Die Zustellung des Rückstandsausweises an den Leistungspflichtigen ist nicht Voraussetzung dafür, dass er als Exekutionstitel eingesetzt wird. Für das ASVG lässt sich das inhaltlich damit rechtfertigen, dass der Beitragsschuldner im Regelfall seine Beiträge im Lohnsummenverfahren selbst ermittelt, die Beitragspflicht in der SV mit ihren regelmäßigen Fälligkeiten zum Grundwissen des Beitragspflichtigen gehört und vor Durchführung einer Exekution eine Mahnung zwingend vorgesehen ist.
Erlässt ein SV-Träger einen nachfolgenden Rückstandsausweis, so bildet er damit eine aktuelle Sicht auf das Beitragskonto ab. Es geht damit nicht die Berechtigung einher, in früheren Rückstandsausweisen bereits ausgewiesene Rückstände ein weiteres Mal, also doppelt oder mehrfach, einzuheben. Die Aufhebung vorangegangener Rückstandsausweise ist nicht erforderlich.
Ist der zur Zahlung verpflichtete Dienstgeber damit nicht einverstanden bzw. hat er Bedenken gegen die Forderungsbetreibung, kann er einen Bescheid verlangen. Dieser Bescheid spricht über die Pflicht zur Zahlung des nach materiell-rechtlichen Vorgaben ermittelten Rückstandes ab, also über den Anspruch an sich. Diesen Betrag hat der Verpflichtete zu bezahlen, unabhängig davon, in wie vielen Rückstandsausweisen einzelne Teilbeträge davon (auch deckungsgleich) Aufnahme gefunden haben.
Im Ausgangsfall wurde ein Antrag auf Aufhebung des Rückstandsausweises gestellt. Im daraufhin erlassenen Bescheid wurde nicht über den Anspruch an sich abgesprochen, sondern der Antrag abgewiesen. Nur auf diese Fälle muss sich die Forderung des VwGH beschränken, vorangegangene Rückstandsausweise aufzuheben: Wird eine inhaltliche Auseinandersetzung mit der Problemstellung im Bescheid verwehrt, dürfen nicht mehrere Rückstandsausweise nebeneinander bestehen bleiben. Alles andere wäre überschießend und würde den Interessen der Beteiligten gar nicht entsprechen.

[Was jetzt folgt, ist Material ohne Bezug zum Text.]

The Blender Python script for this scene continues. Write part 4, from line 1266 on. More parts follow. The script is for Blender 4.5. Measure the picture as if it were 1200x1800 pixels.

Mit dem Bescheidantrag gemäß § 410 Abs. 1 Z 7 ASVG kann ein Antrag auf Aufschiebung der Exekution in Anlehnung an § 42 Abs. 1 Z 1 EO verbunden werden. Daneben besteht die Möglichkeit, mit einem Oppositionsantrag gemäß § 35 Abs. 2 letzter Satz EO einen Antrag auf Aufschiebung der Exekution gemäß § 42 Abs. Z 5 EO zu verbinden. Sollte tatsächlich zu viel bezahlt worden sein, bleibt immer noch die Möglichkeit, diese zu Ungebühr entrichteten Beiträge gemäß § 69 ASVG zurückzufordern.
In Anbetracht dieser Möglichkeiten ist eine Verkürzung des Rechtsschutzes auf Grund der hier vertretenen Ansicht nicht zu befürchten. Andererseits ist zu bedenken: Verfahrensaufwand zu generieren in Angelegenheiten, in denen gemäß jahrzehntelanger Erfahrung gar kein Bedarf danach besteht, kann dem staatspolitischen Ziel nach einer schlanken Verwaltung und Kostendämpfung nicht gerecht werden.